The Edwards children were expected to hold their own in political discussions that started at the dinner table and extended to family fishing trips and cookouts, Ervin said.

"If you're part of Donna's family, you learn how to debate," she said.

After high school, Edwards went to Wake Forest University, one of six black women in her class. She worked for a time at Lockheed Martin before heading to Franklin Pierce Law Center in New Hampshire.

Edwards said she knew she could use her degree to snag a high-paying job with a law firm, particularly after her divorce, but chose another path.

"I have a passion for working in the nonprofit sector, and I wasn't willing to give it up," she said.

A succession of posts with District-based organizations, including the National Network to End Domestic Violence, where she served as executive director, earned cable television exposure and high-powered friends.

But until she challenged Wynn in 2006, arguing that he had strayed from Democratic principles on issues such as the war in Iraq, bankruptcy protections for consumers and energy policy, she was best known in Prince George's for waging a five-year battle against the massive National Harbor project.

Leading a group of local residents that called itself the Campaign to Reinvest in Oxon Hill, she sued the developer in hopes of making the project a more integral part of Prince George's. The suit was dropped in 2004, in part because of concessions wrested by Edwards in one-on-one negotiations with developer Milton V. Peterson. They included a riverfront trail and more residential units at the hotel-and-retail center.
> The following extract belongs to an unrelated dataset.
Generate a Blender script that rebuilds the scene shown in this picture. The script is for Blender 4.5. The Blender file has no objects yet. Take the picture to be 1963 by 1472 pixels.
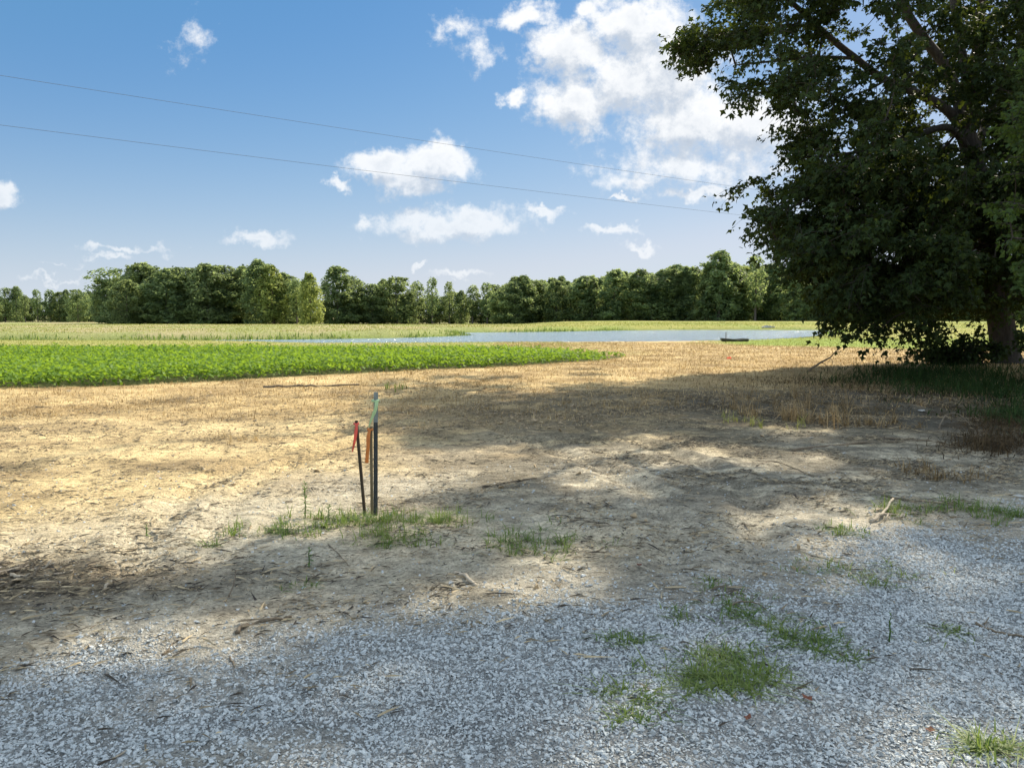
import bpy, bmesh, math, random
import numpy as np
from mathutils import Vector

random.seed(7)
RNG = np.random.default_rng(11)
scene = bpy.context.scene
COL = scene.collection
rad = math.radians

# ------------------------------------------------------------------ camera, sky, sun, exposure
EYE = Vector((0.0, 0.0, 1.6))
FPX, CX, CY, HORIZON = 1483.0, 981.5, 736.0, 604.0
PITCH = math.atan((CY - HORIZON) / FPX)
cam_data = bpy.data.cameras.new('camera')
cam_data.sensor_width = 36.0
cam_data.lens = 36.0 * FPX / 1963.0
cam_data.clip_start = 0.05
cam_data.clip_end = 6000.0
cam = bpy.data.objects.new('camera', cam_data)
COL.objects.link(cam)
cam.location = EYE
cam.rotation_euler = (math.pi / 2 - PITCH, 0, 0)
scene.camera = cam

SUN_AZ, SUN_EL = 41.0, 40.0          # azimuth clockwise from +Y
SUN_STRENGTH, SKY_STRENGTH, EXPOSURE = 5.0, 0.081, 0.8
SUNDIR = Vector((math.sin(rad(SUN_AZ)) * math.cos(rad(SUN_EL)), math.cos(rad(SUN_AZ)) * math.cos(rad(SUN_EL)), math.sin(rad(SUN_EL))))
sl = bpy.data.lights.new('sun', 'SUN')
sl.energy = SUN_STRENGTH
sl.angle = rad(0.53)
sl.color = (1.0, 0.90, 0.72)
sun = bpy.data.objects.new('sun', sl)
COL.objects.link(sun)
sun.location = (30, 50, 60)
sun.rotation_euler = SUNDIR.to_track_quat('Z', 'Y').to_euler()

scene.view_settings.view_transform = 'Standard'
scene.view_settings.look = 'None'
scene.view_settings.exposure = EXPOSURE
scene.view_settings.gamma = 1.0
scene.view_settings.use_curve_mapping = False
scene.cycles.max_bounces = 8
scene.cycles.transparent_max_bounces = 4
scene.cycles.use_denoising = True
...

National Harbor attorney Andre Gingles recalled that Edwards was one of several activists who always did their homework.

"She was among the most informed that we worked with," he said. "We always felt like we had to be responsive to her because she had real questions. They weren't made up."

If elected Tuesday, Edwards will gain seniority over freshmen elected in November, which could help her land a desirable committee assignment.

Edwards has not been shy about how she would like to use the advantage. At a recent meeting of the board of the African American Democratic Club of Montgomery County, she urged members to contact Rep. Chris Van Hollen (D-Md.) to express support for her bid to take over the seat Wynn vacated on the House Energy and Commerce Committee. A seat on the powerful committee would be a coup for a freshman.

"I know it's rarely done, but it's done," she told the group. "And it's important for me to put a marker down; that's what I want."